May 17, 2022

On Tuesday, 17 May 2022 at 05:11:01 UTC, Walter Bright wrote:

>

On 5/16/2022 2:52 AM, deadalnix wrote:

>

I don't understand where this is going at all. At first, I thought that this was able being able to import c (as the name would suggest), which seems super useful, but now it seems to be evolving into a full blow C compiler and I have no idea why I would want that. I already have several on my machine, and they are extremely high quality.

People can and do put the full C language into .h files (for example, functions that are expected to be inlined).

Yeah, header-only libraries are very popular among users, since it helps keep binary sizes under control, so authors shove as much of the functionality as possible into the header files

May 17, 2022

On Tuesday, 17 May 2022 at 07:15:52 UTC, Tejas wrote:

>

On Tuesday, 17 May 2022 at 05:11:01 UTC, Walter Bright wrote:

>

On 5/16/2022 2:52 AM, deadalnix wrote:

>

I don't understand where this is going at all. At first, I thought that this was able being able to import c (as the name would suggest), which seems super useful, but now it seems to be evolving into a full blow C compiler and I have no idea why I would want that. I already have several on my machine, and they are extremely high quality.

People can and do put the full C language into .h files (for example, functions that are expected to be inlined).

Yeah, header-only libraries are very popular among users, since it helps keep binary sizes under control, so authors shove as much of the functionality as possible into the header files

Yeah, because linkers and LTO are yet to be invented.

May 18, 2022
On Monday, 16 May 2022 at 03:12:47 UTC, Walter Bright wrote:
> On 5/15/2022 6:41 PM, Adam D Ruppe wrote:
>> On Monday, 16 May 2022 at 01:05:33 UTC, Walter Bright wrote:
>>> But what is missing is a compelling use case for it?
>> 
>> It is the only way I've seen that would let you ACTUALLY use full C APIs.
>
> This is replacing C #define's with D constructions, right?
>
> You're right, ImportC does not do that at the moment. However, it's always been the plan for it to gather up all the #define's, and replace the ones that can be replaced with D constructs, and ignore the rest.

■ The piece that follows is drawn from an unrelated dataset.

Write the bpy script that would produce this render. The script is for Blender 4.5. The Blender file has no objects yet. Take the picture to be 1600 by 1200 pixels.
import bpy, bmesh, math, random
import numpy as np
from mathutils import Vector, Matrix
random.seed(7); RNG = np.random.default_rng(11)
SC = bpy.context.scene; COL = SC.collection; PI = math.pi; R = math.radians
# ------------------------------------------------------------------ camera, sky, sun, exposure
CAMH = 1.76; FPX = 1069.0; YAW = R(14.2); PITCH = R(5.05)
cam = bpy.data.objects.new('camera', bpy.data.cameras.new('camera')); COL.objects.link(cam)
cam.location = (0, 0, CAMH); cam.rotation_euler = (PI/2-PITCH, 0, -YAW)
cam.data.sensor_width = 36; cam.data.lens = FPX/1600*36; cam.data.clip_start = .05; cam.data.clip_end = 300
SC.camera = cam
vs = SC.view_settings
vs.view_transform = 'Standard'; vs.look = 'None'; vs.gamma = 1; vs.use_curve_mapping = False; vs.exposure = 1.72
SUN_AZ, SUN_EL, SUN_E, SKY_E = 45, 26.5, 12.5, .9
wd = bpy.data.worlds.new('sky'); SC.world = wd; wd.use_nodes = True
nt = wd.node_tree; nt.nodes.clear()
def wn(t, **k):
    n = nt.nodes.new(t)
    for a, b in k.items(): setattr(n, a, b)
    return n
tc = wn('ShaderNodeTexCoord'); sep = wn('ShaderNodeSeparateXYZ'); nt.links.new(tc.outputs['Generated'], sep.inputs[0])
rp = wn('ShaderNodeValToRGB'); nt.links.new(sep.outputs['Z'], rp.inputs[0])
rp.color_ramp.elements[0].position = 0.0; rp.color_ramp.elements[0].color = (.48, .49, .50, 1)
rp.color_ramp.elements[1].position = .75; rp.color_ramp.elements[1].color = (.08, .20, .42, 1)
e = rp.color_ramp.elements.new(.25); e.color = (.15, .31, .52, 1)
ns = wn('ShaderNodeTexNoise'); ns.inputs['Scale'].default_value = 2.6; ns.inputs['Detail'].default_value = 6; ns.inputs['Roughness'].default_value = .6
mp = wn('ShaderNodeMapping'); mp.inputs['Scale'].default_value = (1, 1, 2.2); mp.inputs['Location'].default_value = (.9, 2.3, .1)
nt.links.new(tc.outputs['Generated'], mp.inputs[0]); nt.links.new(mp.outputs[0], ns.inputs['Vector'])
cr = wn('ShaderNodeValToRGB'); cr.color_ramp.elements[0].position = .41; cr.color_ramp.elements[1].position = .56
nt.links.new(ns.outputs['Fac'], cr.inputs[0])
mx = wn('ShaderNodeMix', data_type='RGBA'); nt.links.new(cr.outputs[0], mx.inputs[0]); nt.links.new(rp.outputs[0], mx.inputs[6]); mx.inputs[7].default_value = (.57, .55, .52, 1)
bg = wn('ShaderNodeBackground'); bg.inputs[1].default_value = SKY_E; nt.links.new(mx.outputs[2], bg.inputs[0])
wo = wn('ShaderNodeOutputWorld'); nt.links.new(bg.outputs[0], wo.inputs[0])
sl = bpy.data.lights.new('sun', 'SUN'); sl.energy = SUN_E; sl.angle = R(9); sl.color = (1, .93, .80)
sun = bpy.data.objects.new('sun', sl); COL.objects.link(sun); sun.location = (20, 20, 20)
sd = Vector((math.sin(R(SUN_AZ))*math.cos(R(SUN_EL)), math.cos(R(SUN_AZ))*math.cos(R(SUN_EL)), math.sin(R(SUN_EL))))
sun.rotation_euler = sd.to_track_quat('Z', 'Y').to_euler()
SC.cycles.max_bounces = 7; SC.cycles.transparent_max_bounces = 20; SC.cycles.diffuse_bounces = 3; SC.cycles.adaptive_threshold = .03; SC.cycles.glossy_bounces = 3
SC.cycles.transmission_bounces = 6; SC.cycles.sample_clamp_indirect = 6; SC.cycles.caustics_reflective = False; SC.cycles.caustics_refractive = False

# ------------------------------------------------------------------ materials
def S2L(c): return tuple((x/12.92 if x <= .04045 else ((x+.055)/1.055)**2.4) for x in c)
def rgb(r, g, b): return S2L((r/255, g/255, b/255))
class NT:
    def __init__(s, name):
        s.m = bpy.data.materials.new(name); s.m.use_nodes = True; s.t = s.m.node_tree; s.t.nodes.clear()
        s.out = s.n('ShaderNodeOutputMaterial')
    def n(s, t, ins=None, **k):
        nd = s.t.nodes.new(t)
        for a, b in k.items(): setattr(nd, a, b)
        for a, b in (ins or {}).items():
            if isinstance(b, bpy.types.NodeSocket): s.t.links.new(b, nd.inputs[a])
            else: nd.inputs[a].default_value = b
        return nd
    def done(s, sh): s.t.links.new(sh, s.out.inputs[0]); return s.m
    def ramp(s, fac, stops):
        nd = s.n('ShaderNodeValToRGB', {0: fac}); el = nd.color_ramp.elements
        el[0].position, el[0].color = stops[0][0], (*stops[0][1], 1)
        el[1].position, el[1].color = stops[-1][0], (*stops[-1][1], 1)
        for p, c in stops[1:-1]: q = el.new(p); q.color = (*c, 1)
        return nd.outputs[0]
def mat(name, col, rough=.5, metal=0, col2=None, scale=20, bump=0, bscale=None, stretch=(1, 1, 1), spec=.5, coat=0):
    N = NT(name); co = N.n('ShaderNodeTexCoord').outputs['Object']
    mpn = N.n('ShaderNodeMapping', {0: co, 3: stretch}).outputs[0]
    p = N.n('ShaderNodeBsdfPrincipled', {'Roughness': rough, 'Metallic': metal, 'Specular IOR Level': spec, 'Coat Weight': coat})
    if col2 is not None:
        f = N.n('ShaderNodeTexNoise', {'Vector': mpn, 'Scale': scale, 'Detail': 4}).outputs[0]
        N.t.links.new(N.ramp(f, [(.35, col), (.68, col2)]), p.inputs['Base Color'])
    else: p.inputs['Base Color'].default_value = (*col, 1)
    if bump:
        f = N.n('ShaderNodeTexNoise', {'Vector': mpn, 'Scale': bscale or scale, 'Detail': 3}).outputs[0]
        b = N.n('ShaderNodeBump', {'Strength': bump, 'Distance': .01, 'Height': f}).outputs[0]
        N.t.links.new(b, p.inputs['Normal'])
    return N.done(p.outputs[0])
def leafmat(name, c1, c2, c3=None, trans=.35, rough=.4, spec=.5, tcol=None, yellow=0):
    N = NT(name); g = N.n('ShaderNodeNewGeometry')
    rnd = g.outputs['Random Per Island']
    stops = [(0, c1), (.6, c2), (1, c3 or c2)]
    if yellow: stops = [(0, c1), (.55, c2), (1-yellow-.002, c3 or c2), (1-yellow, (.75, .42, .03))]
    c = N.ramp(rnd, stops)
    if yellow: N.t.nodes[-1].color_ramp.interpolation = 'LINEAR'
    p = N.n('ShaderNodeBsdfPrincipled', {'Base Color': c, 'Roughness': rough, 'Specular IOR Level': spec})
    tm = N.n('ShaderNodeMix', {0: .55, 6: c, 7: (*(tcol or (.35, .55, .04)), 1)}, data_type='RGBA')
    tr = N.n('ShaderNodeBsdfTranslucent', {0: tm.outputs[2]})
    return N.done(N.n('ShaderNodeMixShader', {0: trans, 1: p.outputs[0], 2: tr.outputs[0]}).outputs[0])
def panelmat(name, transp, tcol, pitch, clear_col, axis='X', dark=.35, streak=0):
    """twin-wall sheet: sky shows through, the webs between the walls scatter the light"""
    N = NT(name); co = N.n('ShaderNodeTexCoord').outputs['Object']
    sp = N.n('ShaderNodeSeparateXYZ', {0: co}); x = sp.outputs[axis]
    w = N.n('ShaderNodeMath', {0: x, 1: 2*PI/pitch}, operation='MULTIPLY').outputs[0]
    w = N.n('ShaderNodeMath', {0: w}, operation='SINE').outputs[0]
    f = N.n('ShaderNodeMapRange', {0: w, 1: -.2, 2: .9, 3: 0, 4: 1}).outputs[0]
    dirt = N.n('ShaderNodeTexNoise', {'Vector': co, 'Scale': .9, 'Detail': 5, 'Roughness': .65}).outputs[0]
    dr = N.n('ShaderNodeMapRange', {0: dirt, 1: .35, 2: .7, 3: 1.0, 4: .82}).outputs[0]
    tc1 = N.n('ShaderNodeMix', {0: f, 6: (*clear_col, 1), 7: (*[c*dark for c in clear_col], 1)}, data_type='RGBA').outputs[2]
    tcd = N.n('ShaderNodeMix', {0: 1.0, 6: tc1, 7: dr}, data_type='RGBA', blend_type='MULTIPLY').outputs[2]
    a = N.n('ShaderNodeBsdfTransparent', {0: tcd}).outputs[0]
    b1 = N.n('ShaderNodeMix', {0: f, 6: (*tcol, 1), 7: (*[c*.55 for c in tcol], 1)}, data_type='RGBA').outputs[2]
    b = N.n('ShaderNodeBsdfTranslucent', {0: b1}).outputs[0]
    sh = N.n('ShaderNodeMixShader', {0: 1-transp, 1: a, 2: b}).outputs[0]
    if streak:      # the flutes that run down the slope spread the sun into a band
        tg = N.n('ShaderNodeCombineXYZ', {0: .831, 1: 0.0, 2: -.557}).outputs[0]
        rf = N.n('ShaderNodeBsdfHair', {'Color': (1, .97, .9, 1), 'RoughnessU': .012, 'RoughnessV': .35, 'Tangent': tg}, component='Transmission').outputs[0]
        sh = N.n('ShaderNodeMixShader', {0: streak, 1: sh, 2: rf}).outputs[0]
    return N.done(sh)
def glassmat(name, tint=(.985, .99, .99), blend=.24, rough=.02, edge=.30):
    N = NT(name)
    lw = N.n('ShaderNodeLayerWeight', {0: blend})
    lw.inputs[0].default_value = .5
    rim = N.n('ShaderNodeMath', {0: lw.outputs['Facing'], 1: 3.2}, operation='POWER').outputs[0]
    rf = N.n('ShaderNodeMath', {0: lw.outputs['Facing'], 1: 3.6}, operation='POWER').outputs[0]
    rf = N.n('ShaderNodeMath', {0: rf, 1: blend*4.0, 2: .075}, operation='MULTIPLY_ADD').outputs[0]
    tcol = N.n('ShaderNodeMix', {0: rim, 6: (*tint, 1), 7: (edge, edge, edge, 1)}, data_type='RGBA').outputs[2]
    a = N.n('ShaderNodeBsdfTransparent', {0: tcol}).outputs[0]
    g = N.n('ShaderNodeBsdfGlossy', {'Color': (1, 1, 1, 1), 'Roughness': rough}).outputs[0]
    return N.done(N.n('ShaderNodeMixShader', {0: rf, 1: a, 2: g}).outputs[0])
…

That will be very handy of course and some users may heavily demand it, but at the before-ImportC times, when I dreamt of having a C frontend integrated with D compiler, I assumed it'd be good enough if I could just write a one line wrapper function in the C file to call the ugly macro, for anything that's not auto-convertible to plain enum constant.
May 18, 2022

On Monday, 16 May 2022 at 10:42:35 UTC, zjh wrote:

>

On Monday, 16 May 2022 at 10:41:01 UTC, zjh wrote:

> >

importRust and importGo are coming in the next release.

importC++ is the most important!

It's not something that people haven't tried before: https://github.com/Syniurge/Calypso

May 19, 2022

On Wednesday, 18 May 2022 at 20:42:47 UTC, Adrian Matoga wrote:

>

https://github.com/Syniurge/Calypso

No longer maintained projects is not good projects.